I am a rock. I am an island.
Paul Simon
The line from Simon & Garfunkel song is full of irony. As we all know, no one is an island. Our ways are the sum of our education, learnings and experiences. We all stand on the shoulders of others. Still, many photographers seem hesitant to talk about their influences, maybe from fear that their own contribution is undervalued or that they are accused of unoriginality. But as one might have noticed by now, I like to reflect on why and how I do things. So let’s talk about influences.
Always a good start is to give an example. My own decision to focus on black & white photography only, comes from mainly two sources. The first is the monochrome ink landscape painting, which is subject of the series A Tale about Five Painters. But in photography it is the work of Ansel Adams that convinced me of the power of black & white in showing the non-obvious in a landscape.
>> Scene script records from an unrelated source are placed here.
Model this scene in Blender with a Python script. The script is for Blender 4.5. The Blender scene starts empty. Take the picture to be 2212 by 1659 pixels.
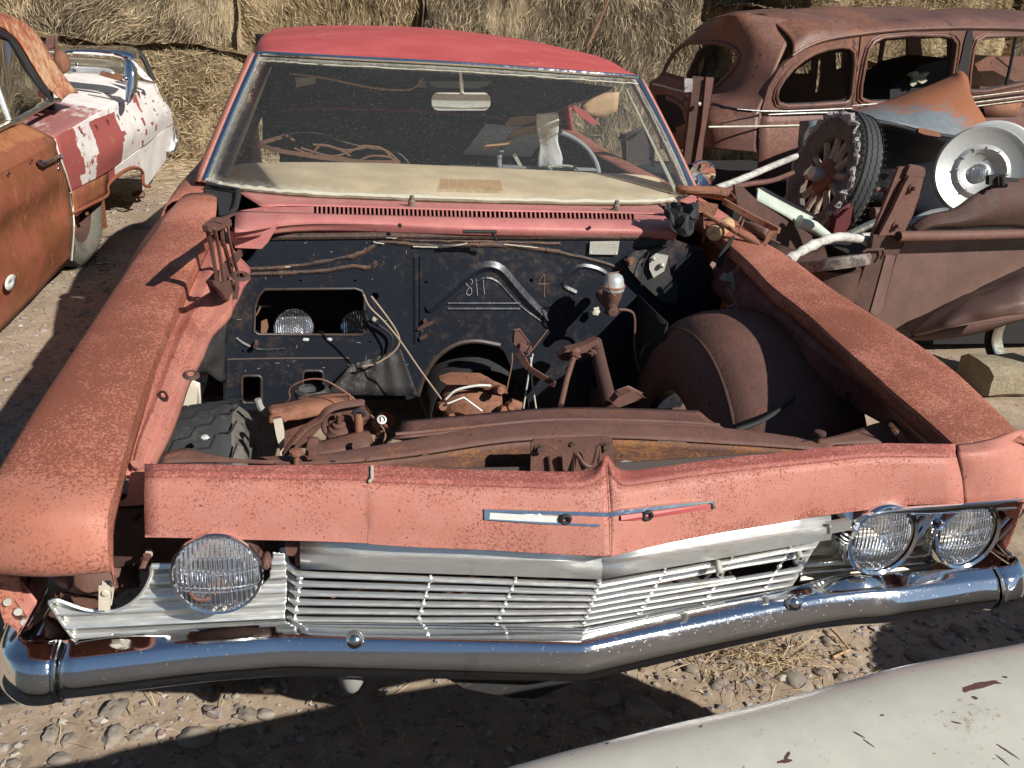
import bpy, math, random
import numpy as np
from mathutils import Vector, Matrix, noise
from mathutils.geometry import tessellate_polygon
SC = bpy.context.scene
COL = SC.collection
rnd = random.Random(7)
# ---------------------------------------------------------------- camera
W_, H_ = 2212.0, 1659.0
FPX = 1785.0
CAM = np.array([-.443, -1.051, 1.546])
_ya, _pi, _ro = [math.radians(a) for a in (13.19, 24.22, 4.39)]
_f = np.array([math.sin(_ya)*math.cos(_pi), math.cos(_ya)*math.cos(_pi), -math.sin(_pi)])
_r = np.array([math.cos(_ya), -math.sin(_ya), 0.0]); _u = np.cross(_r, _f)
_c, _s = math.cos(_ro), math.sin(_ro)
RM = np.array([_c*_r+_s*_u, -_s*_r+_c*_u, _f])
cd = bpy.data.cameras.new('camera'); co = bpy.data.objects.new('camera', cd); COL.objects.link(co)
mw = Matrix.Identity(4)
for i in range(3):
    mw[i][0] = RM[0][i]; mw[i][1] = RM[1][i]; mw[i][2] = -RM[2][i]; mw[i][3] = CAM[i]
co.matrix_world = mw
cd.sensor_width = 36; cd.lens = FPX/W_*36; cd.clip_start = .02; cd.clip_end = 2000
SC.camera = co
# ---------------------------------------------------------------- sky, sun, exposure
SUNV = Vector((.86, -1.04, 1.0)).normalized()
EL = math.asin(SUNV.z); AZ = math.atan2(SUNV.x, SUNV.y)
wd = bpy.data.worlds.new('World'); SC.world = wd; wd.use_nodes = True
nt = wd.node_tree; bg = nt.nodes['Background']
sk = nt.nodes.new('ShaderNodeTexSky'); sk.sky_type = 'NISHITA'; sk.sun_disc = False
sk.sun_elevation = EL; sk.sun_rotation = AZ; sk.altitude = 300; sk.air_density = 1.35; sk.dust_density = .2; sk.ozone_density = 2.5
nt.links.new(sk.outputs[0], bg.inputs[0]); bg.inputs[1].default_value = .048
sl = bpy.data.lights.new('sun', 'SUN'); sl.energy = 5.0; sl.angle = math.radians(.53); sl.color = (1, .965, .905)
so = bpy.data.objects.new('sun', sl); COL.objects.link(so)
so.rotation_euler = SUNV.to_track_quat('Z', 'Y').to_euler(); so.location = (4, -6, 6)
SC.view_settings.view_transform = 'Standard'; SC.view_settings.look = 'None'
SC.view_settings.exposure = 0.32; SC.view_settings.gamma = 1
SC.render.resolution_x = 1024; SC.render.resolution_y = 768
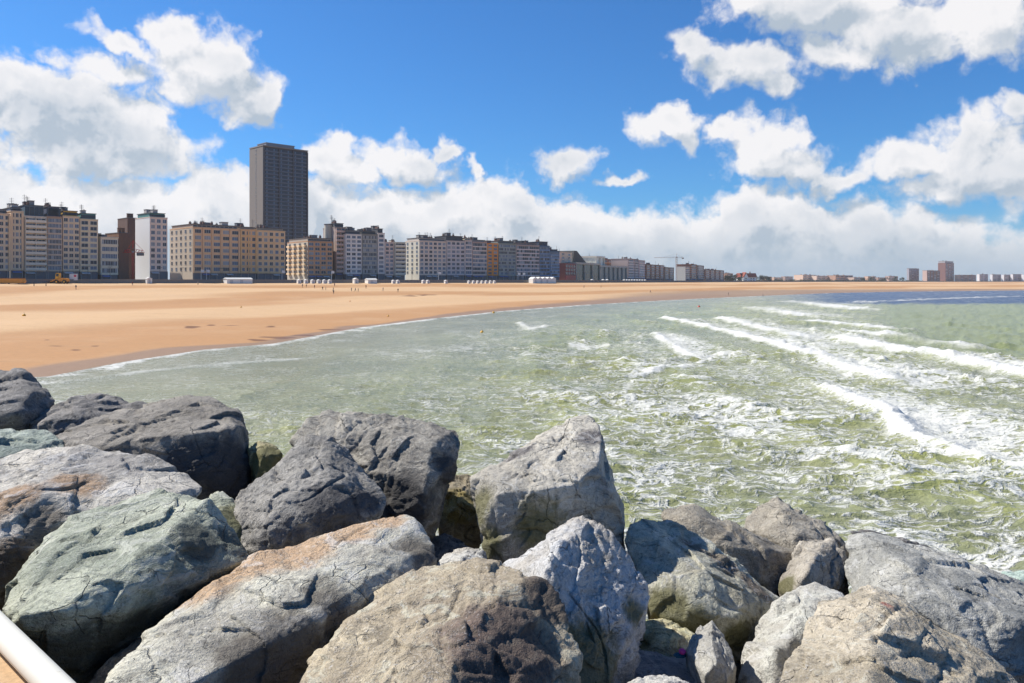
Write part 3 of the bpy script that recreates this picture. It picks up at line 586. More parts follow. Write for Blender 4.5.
# pink and blue litter caught between the stones
b_ = empty('litter', P(683, 652, 5.02)); tag(b_, 'crumpled pink wrapper with a blue scrap caught between the rocks', 'litter')
def crumple(name, r, c, seed, sc=(1, 1, 1), loc=(0, 0, 0)):
    V, Fc = ico(4); p = V*np.array(sc)*r; p = p+V*(r*.45*fbm(V*2.2+seed, 3, .6, ridged=True)-r*.2)[:, None]
    m, nt, bs = newmat(name+'_plastic'); bs.inputs['Base Color'].default_value = (*c, 1); bs.inputs['Roughness'].default_value = .35
    return link(name, np_mesh(name, p, Fc, [m], True), b_, loc)
crumple('wrapper', .021, (.75, .06, .32), 3, (1, 1, .8), (-.008, -.02, .012)); crumple('scrap', .03, (.02, .12, .20), 9, (1.3, .8, .4), (-.02, 0, -.02))

# rubble core of the breakwater below the armour stones
xs = np.linspace(-14, 16, 240); ys = np.linspace(-6, 20, 220); XX, YY = np.meshgrid(xs, ys); X = XX.ravel(); Y = YY.ravel()
base = np.interp(Y, [-6, 3.2, 7.2, 20], [-2.4, -2.45, -3.2, -13.0])+EYE-.25*sstep(0, 6, X)
pp = np.stack([X, Y, X*0], 1); Z = base+.22*fbm(pp*.9, 4, .55, ridged=True)+.10*fbm(pp*3, 3)
i = (np.arange(219)[:, None]*240+np.arange(239)[None, :]).ravel()
cm_ = rock_mat('core_stone', (.07, .065, .055), (.12, .11, .09), None, .05, (.02, .02, .02), .3, 40)
core = link('rubble_bank', np_mesh('rubble_bank', np.stack([X, Y, Z], 1), np.stack([i, i+1, i+241, i+240], 1), [cm_], True, dict(moss_shade=X*0-1)))
tag(core, 'dark rubble slope under the armour rocks', kind='structure')

# walkway on the breakwater with its white tubular kerb rail
m, nt, bs = newmat('walkway_sandstone'); geo = nt.node('ShaderNodeNewGeometry').outputs['Position']
n1 = nt.noise(geo, 3, 5, .6); n2 = nt.noise(geo, 45, 4, .7)
nt.put(bs.inputs['Base Color'], nt.mix(1.0, nt.mix(n1, (.52, .33, .17), (.60, .42, .25)), nt.math('MULTIPLY_ADD', n2, .7, .6), 'MULTIPLY')); bs.inputs['Roughness'].default_value = .9
nt.put(bs.inputs['Normal'], nt.bump(n2, .6, .01))
zt = EYE-1.66; a0 = Vector(P(0, 631, 3.64)); a1 = Vector(P(51, 683, 3.17)); dr = (a1-a0); dr.z = 0; dr.normalize(); pr = Vector((dr.y, -dr.x, 0))
A = a0-dr*14+pr*.02; B = a0+dr*14+pr*.02
wk = MB(); wk.prism([(A.x, A.y), (B.x, B.y), ((B+pr*5).x, (B+pr*5).y), ((A+pr*5).x, (A+pr*5).y)], zt-1.8, zt, axis=2)
tag(wk.build('walkway', m), 'sand-coloured walkway on the breakwater', kind='structure')
pm, nt, bs = newmat('white_paint'); geo = nt.node('ShaderNodeNewGeometry').outputs['Position']
nt.put(bs.inputs['Base Color'], nt.mix(nt.ramp(nt.noise(geo, 30, 6, .75), .63, .70, 0, .6), nt.mix(nt.noise(geo, 3, 4, .6), (.80, .78, .69), (.70, .67, .58)), (.33, .22, .12))); bs.inputs['Roughness'].default_value = .45
rl = empty('kerb_rail', (a0.x, a0.y, zt)); tag(rl, 'white painted tubular kerb rail in the bottom left corner', 'rail')
tb = MB(); c0 = Vector((0, 0, .065)); tb.tube(c0-dr*13, c0+dr*13, .054, n=40); tb.build('pipe', pm, rl, smooth=True)
for k in range(-6, 7):
    s = MB(); q = dr*(k*2.0+1.3); s.box(q.x-.04, q.x+.04, q.y-.04, q.y+.04, 0, .03); s.build('foot', pm, rl)
# ------------------------------------------------------------------ town: materials
FRAME = plain('window_frame', (.62, .62, .60), .5)
GL_D = glassy('dark_glass', (.035, .04, .055)); GL_B = glassy('blue_glass', (.10, .14, .20)); GL_C = glassy('curtained_glass', (.30, .30, .31), .35)
ROOFM = plain('roof_grey', (.10, .10, .11)); METAL = plain('metal_dark', (.08, .08, .085), .5); WHITE_M = plain('white_panel', (.74, .74, .72), .55)
SHOP = plain('shopfront_dark', (.13, .135, .15), .4)
def window_mesh(wd, ht, gl, mull=2):
    m = MB(); m.box(0, wd, -.02, .10, 0, ht, 1); t = .07
    m.box(-.05, wd+.05, -.10, -.02, ht, ht+t, 0); m.box(-.08, wd+.08, -.16, -.02, -t, 0, 0); m.box(-.05, 0, -.09, -.02, 0, ht, 0); m.box(wd, wd+.05, -.09, -.02, 0, ht, 0)
    for k in range(1, mull): m.box(wd*k/mull-.04, wd*k/mull+.04, -.07, -.02, 0, ht, 0)
    return m.mesh('window', [FRAME, gl])
_wm = {}
def wmesh(wd, ht, i, mull):
    k = (round(wd, 1), round(ht, 1), i, mull)
    if k not in _wm: _wm[k] = window_mesh(k[0], k[1], (GL_D, GL_B, GL_C)[i], mull)
    return _wm[k]
rnd = random.Random(11)
def far_(g_): return g_ is not None and g_.startswith('far')
def warm(c):
    w_ = [a_*k_ for a_, k_ in zip(c, (1.90, 1.66, 1.40))]; q_ = min(1, .80/max(w_)); return tuple(round(x*q_, 3) for x in w_)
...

But how do we then process such influences? I think it goes in mainly three steps:
- In the first step, we simply start copying. I remember that I started seeing “Ansel Adams scenes” everywhere I went in nature. This is not a bad thing, as his photographs to a certain extent defined the very genre of landscape photography. This step is also mostly still a conscious one, fed by our enthusiasm about another artist’s work. But, of course, this doesn’t lead anywhere unless we enter step two.
- In step two, we integrate core aspects of an influence into the general tapestry of our believes and sensibilities. Rather than a dominating force, the influence becomes a small stone in a mosaic of tools, insights, experiences and perspectives. We start to internalize the aesthetic sensibility we acquired through the influence. Certain ways to see and do things become a reflex and automated. Still someone familiar with the original might be able to point out the similarities; until we make it to step three.
- Step three is where all the influences amalgamate into something new, something genuinely unique to the artist himself. It is an unconscious step and one that can’t be tought, learned or forced. The artist him/herself can never be certain about whether step three is happening or not. We have great difficulty in seeing ourselves in something we create. This is a driving force in an artists uncertainty and a reason, why artists rarely seem satisfied with their past work and always focus on the next endeavour. For the very same reason artists are often a bad judge regarding their own work. In taking step three, the work develops a life of its own and becomes wiser than the artist.
A good example for the above is the work of Hiroshi Sugimoto. As mentioned in an earlier post, his work Pine Trees from 2001 is strongly influenced by a work of Tohakū. As Sugimoto explains in the notes to the work, the Eastern tradition of “honka-dori” or “taking up the melody” emulates and re-invents works of the past. Still, in my view, the work is one of Sugimoto’s weaker ones and one that seems somehow lingering on step 2.
In contrast thereto, Sugimoto’s take on the Japanese tea house for the 2014 Biennale in Venice seems to me a pure stroke of genius. In this rather lengthy, but highly recommended video, Sugimoto explains how he transformed influences from Marcel Duchamp to Zen aesthetics to create a “Mondrian” tea house. This video also demonstrates well, why Sugimoto is an “artist’s artist”, one who is not only creating masterworks, but also one who demonstrates supreme mastery of the creative process itself.
Where does this leave us? For the first, I have no intention of hiding my influences. Instead, I will continue to post entries about artists that have an influence on my way of seeing, or which I simply find interesting. But I have stopped making photographs just because a scene reminded me of someone’s work. I also learned that any conscious effort to create a work in the style of e.g. Xia Gui is more often doomed than not. Foremost though, I have stopped worrying about influences and whether I will ever make it to step three. Instead, I focus on what interests me without regard to where this interest might stem from.
But isn’t the same true for all of us, also outside photography and art? Don’t we all have a mandate coming from our abilities and personality to contribute something unique to the world? And aren’t we all equally uncertain about the prospect for success? In light of the possiblity that everything has already been said and thought by someone else, every individual contribution roots in a certain degree of stubbornness. A stubborn believe in our creativity beyond our influences and the judgment of others. A believe that “being oneself” is more than a cheesy inspirational phrase. And paradoxically this means we do also have to be a rock and an island.